Una tesi respinta nettamente dal ministro dello sport Andrea Abodi, per cui «Israele è stato aggredito, la Russia è un Paese aggressore. Se non ci fosse stato il 7 ottobre e se Hamas non si nascondesse dietro la popolazione civile non saremmo in questa condizione».
Ma Suleiman Al-Obeid era solo in fila per il pane. Se difronte a quasi 60 mila morti Stati e istituzioni globali si limitano a vani appelli alla pace o alla moderazione, viene da chiedersi perché lo sporticidio palestinese dovrebbe portare le organizzazioni internazionali a imporre sanzioni o squalifiche.
È difficile, guardando le immagini aeree più recenti delle lande sterminate di macerie, soffermarsi su un singolo aspetto della vita quotidiana fra quelli spazzati via. Concentrare lo sguardo, però, può essere un modo per recuperare la lucidità, spezzare l’ipnosi dei numeri in continuo aumento e ricordarsi che dietro quelle cifre ci sono vite, affetti e storie.
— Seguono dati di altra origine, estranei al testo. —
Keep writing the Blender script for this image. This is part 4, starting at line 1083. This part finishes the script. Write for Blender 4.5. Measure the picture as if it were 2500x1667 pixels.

Come quelle di Ibrahim Qusai’a, Hassan Abu Zaiter, Ahmad Al-Mufti e del coach Wissam Jadallah. Quattro componenti della nazionale maschile di pallavolo che ha partecipato ai campionati arabi del 2016 uccisi lo scorso 19 giugno.
O della giovanissima karateka Yasmine Sharaf, 6 anni, fra le prime atlete a morire sotto i raid israeliani, che non potrà coronare il sogno di rappresentare il suo Paese.